No Junco de Cima, Áurea era feliz perto de muitos
irmãos, sobrinhos e outros parentes. Antônia Almeida, ou “tia Toinha”, sua
companheira inseparável, fez-lhe companhia por toda uma vida. Não teve tempo de
lhe esperar até o fim, pois a morte lhe chegou primeiro.
No Junco de Cima, tia Áurea cuidava das coisas simples do campo, e sempre com muita fé em Deus, era pessoa muito feliz, de bem com a vida.
Aos sábados bem cedo, as irmãs Áurea, Noêmia,
Antônia e Sebastiana se juntavam a outras cristãs-católicas de Messias Targino
e juntas cantavam e rezavam o Ofício de Nossa Senhora das Graças. Da rua se
ouvia o belo coral de vozes que ecoavam do interior da Capela de Nossa Senhora
das Graças. Eram vozes que louvavam a Deus e pediam a sua proteção por
intercessão da Virgem Maria. Fizeram isso por muito tempo, praticamente desde
que o Povoado foi criado até meados dos anos oitenta do século passado.
Por opção de vida pessoal, as irmãs Áurea e Antônia
Almeida preferiram não se casar. Não tiveram filhos biológicos. Mas a vida se encarregou
de lhes dar filhos e uma grande e bonita família. Juntas, foram responsáveis
pela criação de Novinho, filho do irmão Torrola, que teve assim o privilégio de
ter três mães: a biológica e as irmãs Toinha e Áurea.
Paulina, sobrinha das duas inseparáveis irmãs,
filha de Pelópidas Pinto e Sebastiana Maria de Almeida, foi outro maravilhoso presente
na vida de tia Áurea, que lhe adotou cedo como filha e as duas mantiveram, até agora,
essa relação divina e fraterna de mãe e filha.
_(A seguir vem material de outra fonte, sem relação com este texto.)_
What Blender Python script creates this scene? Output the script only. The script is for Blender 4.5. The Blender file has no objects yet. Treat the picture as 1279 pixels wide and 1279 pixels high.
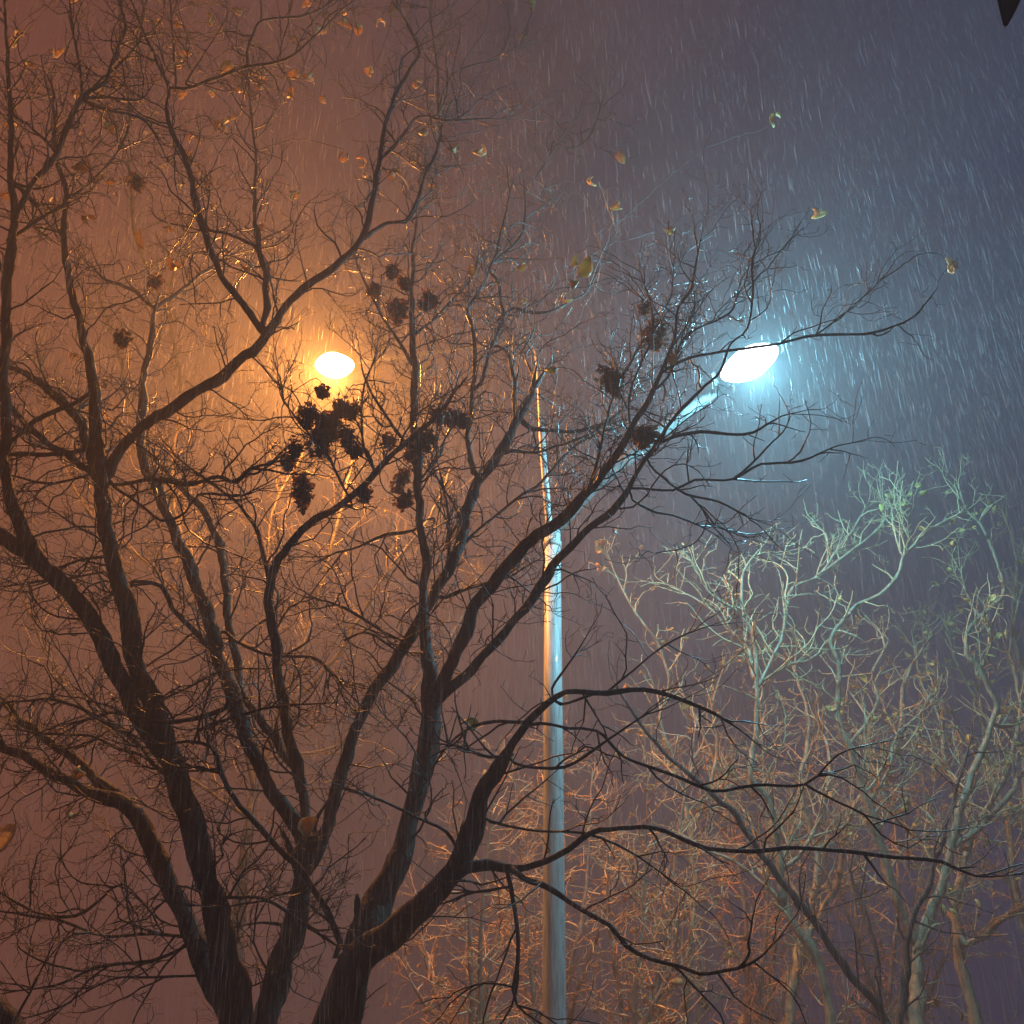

A essa família se juntaram Luiz, Ismael, Euzélia,
Gabriela, Neto, Rômulo e o nosso querido e saudoso Francisco Tomaz, ou Chico
Tomaz, irmão de Áurea. A casa de Sorinho voltava a ficar cheia, voltava a ter
uma grande família. Ali pertinho, o irmão de Áurea, José Manoel de Almeida, a
esposa Maria das Graças e os filhos Aíla e José Manoel de Almeida Filho também
participavam desse convívio, ao qual se juntou, por muitos anos, o também
saudoso Otoniel Tomaz de Almeida, que, embora tivesse a casa grande dos pais
João Tomaz de Almeida e Ozelita, preferiu ficar perto das tias Áurea e Toinha,
sendo também adotado por elas como mais um filho, tamanho era o carinho que
existia nessa relação familiar.
Quando todos se juntavam, os da casa grande de
Sorinho e os outros da família que chegavam, de longe da casa de Áurea se ouvia
muito barulho, pois nossa família sempre gostou de falar muito e em bom tom;
mas de perto se via muito afeto, muito respeito, muito carinho e uma forte
presença do espírito de família.
Hoje, desde a zero hora, mais uma voz se calou no
Junco de Cima. Mais um, da casa de Manoel Fernandes Jales, foi chamado à outra
vida, depois de uma abençoada existência nesse mundo terreno.
Hoje, depois de noventa e três anos de vida, Áurea
foi se juntar aos pais Manoel Fernandes Jales e Maria Cândida e aos irmãos João
Tomaz de Almeida, Noêmia Maria de Almeida, Francisco Tomaz, Tomaz Manoel de
Almeida, José Manoel de Almeida, Sebastiana Maria de Almeida e Antônia Almeida.
Para a alegria deles, tivemos que ficar tristes, pois, por mais que a morte
seja um evento certo e esperado, ela, com seus mistérios, sempre nos deixa
inconformados, principalmente quando a pessoa chamada para o outro plano é
alguém a quem queremos muito bem.
A partir de hoje, seus irmãos Alcides, Dedé e
Torrola e todos nós, da sua família, além de muitos amigos que conquistastes,
passaremos a sentir a sua ausência.
Conforta-nos, porém, a certeza de que, pela vida
de fé, de temor a Deus, de trabalho e de bom coração que teve Áurea, ela será
recebida pelo Senhor Deus Nosso Pai, e terá, como recompensa, a vida eterna, no
Reino do Céu.
A você, tia Áurea, queremos agradecer, como
família, por toda a atenção e por todo o carinho que sempre teve conosco.
Vá com Deus e descanse na paz
destinada aos justos e às pessoas de bem!